On October 7, 2023, thousands of men from Gaza invaded Israel and
tortured, burned, and murdered more than 1,200 innocent people. These
Hamas jihadi terrorists driven by Jew hatred subjected women and girls
of all ages to unimaginable acts of torture, mutilation, rape--violence
intended to dehumanize and humiliate Jewish women and girls before they
were murdered.
Just like the Nazis 83 years ago in the Liepaja massacre, the Hamas
terrorists filmed their horrific acts to memorialize their unspeakable
cruelty.
These acts should shock the conscience of the entire world, and yet
for too long, the world stood silent. Despite overwhelming evidence,
some continue to minimize or deny these war crimes.

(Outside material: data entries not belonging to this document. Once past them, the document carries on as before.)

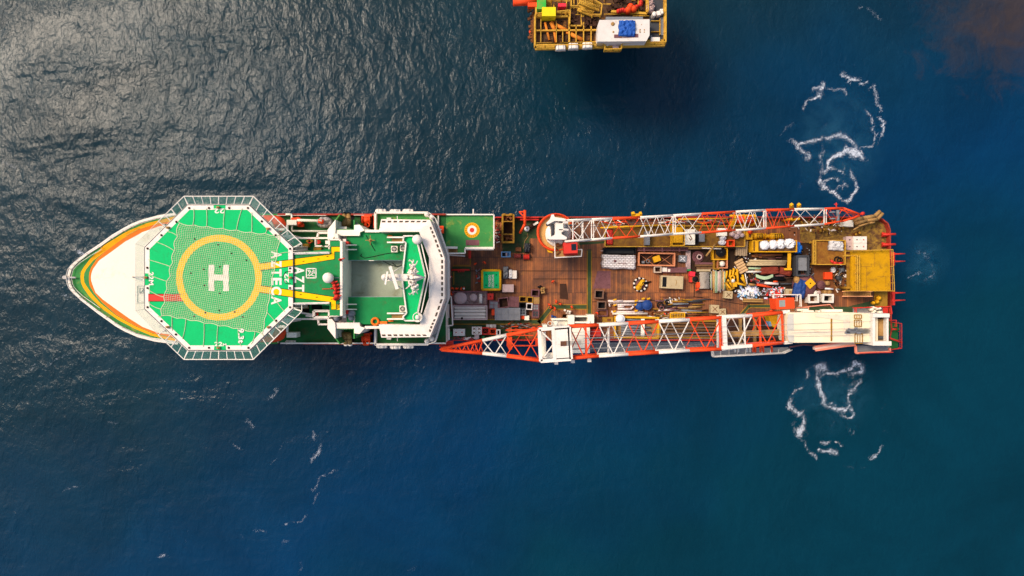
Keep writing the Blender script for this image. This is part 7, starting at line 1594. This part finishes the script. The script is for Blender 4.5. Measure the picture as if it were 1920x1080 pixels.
# ================================================================= SEA
def sea_mat():
    m, n, b = nodes('sea_water')
    v = pos(n)
    def ma(op, a, bb=None, cl=False):
        x = mk(n, 'ShaderNodeMath', operation=op); x.use_clamp = cl
        for i, q in enumerate((a, bb)):
            if q is None: continue
            if isinstance(q, (int, float)): x.inputs[i].default_value = q
            else: n.links.new(q, x.inputs[i])
        return x.outputs[0]
    g = mk(n, 'ShaderNodeNewGeometry'); s = mk(n, 'ShaderNodeSeparateXYZ'); n.links.new(g.outputs['Position'], s.inputs[0])
    warp = noise_tex(n, .02, 3, .6, v)
    # water colour drifts from slate (north-west, sky sheen painted in) through deep blue to teal (south-east)
    t = ma('ADD', ma('MULTIPLY', s.outputs[0], .0045), ma('MULTIPLY', s.outputs[1], -.0075)); t = ma('ADD', ma('ADD', t, .53), ma('MULTIPLY', ma('SUBTRACT', warp, .5), .55), True)
    c = ramp(n, t, [(0.0, hx(SEA[0])), (.3, hx(SEA[1])), (.5, hx(SEA[2])), (.72, hx(SEA[3])), (1.0, hx(SEA[4]))])
    patch = ramp(n, noise_tex(n, .035, 6, .62, v, .7), [(.35, .84), (.68, 1.2)]); c = mixc(n, 1.0, c, patch, 'MULTIPLY')
    far = ma('POWER', ma('ADD', ma('POWER', ma('SUBTRACT', s.outputs[0], 92.0), 2.0), ma('POWER', ma('MULTIPLY', ma('SUBTRACT', s.outputs[1], 50.0), 1.3), 2.0)), .5)
    wisp = ma('MULTIPLY', ma('SUBTRACT', noise_tex(n, .16, 8, .75, v, .8), .5), 3.0)
    br = ramp(n, ma('SUBTRACT', ma('ADD', 1.0, ma('MULTIPLY', wisp, .6)), ma('MULTIPLY', far, .045)), [(.15, 0.0), (.95, .55)])
    c = mixc(n, br, c, hx('#4a3620', .8))
    n.links.new(c, b.inputs['Base Color']); b.inputs['Roughness'].default_value = .09; b.inputs['IOR'].default_value = 1.33
    b.inputs['Specular IOR Level'].default_value = .19
    # waves: swell + wind ripples, running roughly from the upper left, calm slicks in places
    w1 = noise_tex(n, .4, 4, .55, pos(n, (1.2, .8, 1), -35), .35); w2 = noise_tex(n, 1.3, 4, .6, pos(n, (1.2, .85, 1), -20), .45); w3 = noise_tex(n, .07, 3, .5, pos(n, (.6, 1.5, 1), 15), .4)
    amp = ramp(n, noise_tex(n, .03, 4, .6, v, 1.2), [(.36, .5), (.6, 1.0)])
    grad = ma('MINIMUM', ma('ADD', ma('ADD', ma('MULTIPLY', s.outputs[1], .0085), ma('MULTIPLY', s.outputs[0], -.0028)), .66), .72)
    grad = ma('MAXIMUM', grad, .42); amp2 = ma('MULTIPLY', amp, grad)
    h = ma('ADD', ma('ADD', ma('MULTIPLY', w1, 3.2), ma('MULTIPLY', w2, 1.0)), ma('MULTIPLY', w3, 9))
    bp = mk(n, 'ShaderNodeBump'); bp.inputs['Distance'].default_value = WAVE; n.links.new(amp2, bp.inputs['Strength']); n.links.new(h, bp.inputs['Height']); n.links.new(bp.outputs[0], b.inputs['Normal'])
    return m
SEA = ('#10272e', '#0a2530', '#04283e', '#022a48', '#022a38'); WAVE = .165
m = MB(); S = 2500; N = 10
m.add([(-S + 2 * S * i / N, -S + 2 * S * j / N, 0) for j in range(N + 1) for i in range(N + 1)], [(j * (N + 1) + i, j * (N + 1) + i + 1, (j + 1) * (N + 1) + i + 1, (j + 1) * (N + 1) + i) for j in range(N) for i in range(N)])
sea = m.build('sea', sea_mat()); sea['kind'] = 'structure'
# foam: thin broken lace floating on the surface, opacity from noise and the distance to the churned line
def foam_mat():
    m, n, b = nodes('foam_lace')
    v = pos(n); uv = mk(n, 'ShaderNodeUVMap'); uv.uv_map = 'u'; s = mk(n, 'ShaderNodeSeparateXYZ'); n.links.new(uv.outputs[0], s.inputs[0])
    def ma(op, a, bb=None, cl=False):
        x = mk(n, 'ShaderNodeMath', operation=op); x.use_clamp = cl
        for i, q in enumerate((a, bb)):
            if q is None: continue
            if isinstance(q, (int, float)): x.inputs[i].default_value = q
            else: n.links.new(q, x.inputs[i])
        return x.outputs[0]
    nz = ma('MULTIPLY', ma('SUBTRACT', noise_tex(n, 2.2, 8, .82, v, 1.6), .5), 3.3)
    a = ma('ADD', ma('MULTIPLY', s.outputs[0], .56), ma('MULTIPLY', s.outputs[1], ma('ADD', nz, .2)))
    al = ramp(n, a, [(.28, 0.0), (.95, .95)])
    b.inputs['Base Color'].default_value = (.62, .66, .72, 1); b.inputs['Roughness'].default_value = .7
    n.links.new(ma('MULTIPLY', al, .9), b.inputs['Alpha']); return m
FIELD, WARP, CELL = {}, {}, .34
def foam(pts, w, d=1.0, org=(0, 0), s=1.0):
    """pts in crop pixels; org + pts/s -> photo pixels; w half width in photo px"""
    L = [P(org[0] + x / s, org[1] + y / s, 0) for x, y in pts]; Q = []
    for i in range(len(L) - 1):
        p0, p1, p2, p3 = L[max(i - 1, 0)], L[i], L[i + 1], L[min(i + 2, len(L) - 1)]
        for k_ in range(5):
            t = k_ / 5; Q.append(.5 * ((2 * p1) + (p2 - p0) * t + (2 * p0 - 5 * p1 + 4 * p2 - p3) * t * t + (3 * p1 - p0 - 3 * p2 + p3) * t ** 3))
    Q.append(L[-1]); n = len(Q); W = w * K(0)
    for i in range(n - 1):
        e = min(1, 5 * (i + .7) / n, 5 * (n - 1 - i + .3) / n) ** .6
        a, b = Q[i], Q[i + 1]; w2 = W * 2.6; w1 = W * 1.15 * (.7 + .8 * abs(noise.noise(a * .3))); d2 = d * e; ab = b - a; ll = max(ab.length_squared, 1e-6)
        for gx in range(int((min(a.x, b.x) - w2 * 1.3) / CELL), int((max(a.x, b.x) + w2 * 1.3) / CELL) + 1):
            for gy in range(int((min(a.y, b.y) - w2 * 1.3) / CELL), int((max(a.y, b.y) + w2 * 1.3) / CELL) + 1):
                if (gx, gy) not in WARP:
                    q = Vector((gx * CELL, gy * CELL, 0)); WARP[(gx, gy)] = q + Vector((noise.noise(q * .45), noise.noise(q * .45 + Vector((9, 4, 2))), 0)) * .9 + Vector((noise.noise(q * 1.3), noise.noise(q * 1.3 + Vector((5, 1, 7))), 0)) * .35
                q = WARP[(gx, gy)]; t = max(0, min(1, (q - a).dot(ab) / ll)); r_ = (q - a - ab * t).length
                if r_ < w2:
                    f_, g_ = FIELD.get((gx, gy), (0, 0)); FIELD[(gx, gy)] = (max(f_, d2 * max(0, 1 - r_ / w1)), max(g_, min(1, d2 * 1.1) * (1 - (r_ / w2) ** 2)))
A_ = (1440, 110); sA = 3.725
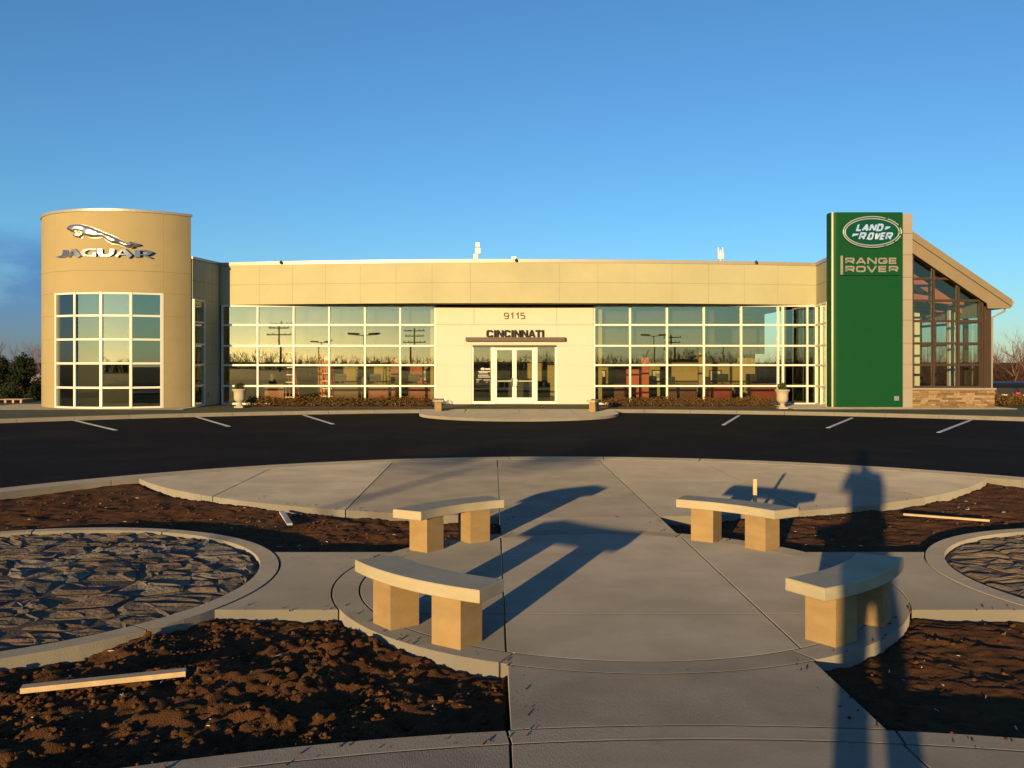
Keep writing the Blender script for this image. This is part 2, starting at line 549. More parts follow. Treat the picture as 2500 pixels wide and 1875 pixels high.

Another Jewish woman, Sheryl Sandberg, made a film to show the world
what happened on that terrible day, to allow the victims to tell their
stories. Just like looking through the camera in front of Victoria's
statue, we can all watch Sheryl's film and bear witness to the horrors
of anti-Semitism.
I am proud of these Jewish women who have taken action to make sure
we do not allow these atrocities to be denied or forgotten.
We must all take heed of the words of Elie Wiesel, which are
inscribed on the base of Victoria's statue: ``The opposite of love is
not hate, it is indifference.''
As a nation, we must not be indifferent to the alarming rise of anti-
Semitism across our country and around the world--from Los Angeles to
New York to Amsterdam to Lithuania to Israel.
I call on my colleagues and all Americans to speak out against anti-
Semitism and hate in all its forms and take action. Let us not be
indifferent.
Release Keith Siegel
Ms. MANNING. Mr. Speaker, it has been over a year since Hamas
launched a brutal attack on our ally Israel, slaughtering 1,200
innocent people and taking hundreds of innocent people hostage.
Today, the families of these hostages continue to live in unthinkable
anguish, desperate for their loved ones to return home safely.
Among them is the family of Keith Siegel from my home State of North
Carolina.
On October 7, Keith and his wife, Aviva, were kidnapped from their
home in K'far Aza and held captive together in inhumane conditions
underground lacking food, water, and even air.
After 51 days, Aviva was released in a hostage exchange, but Keith,
now 65 years old, remains in those horrific tunnels.
We must continue to fight for the return of Keith and all 100
hostages. We must keep them in our hearts and speak up for them.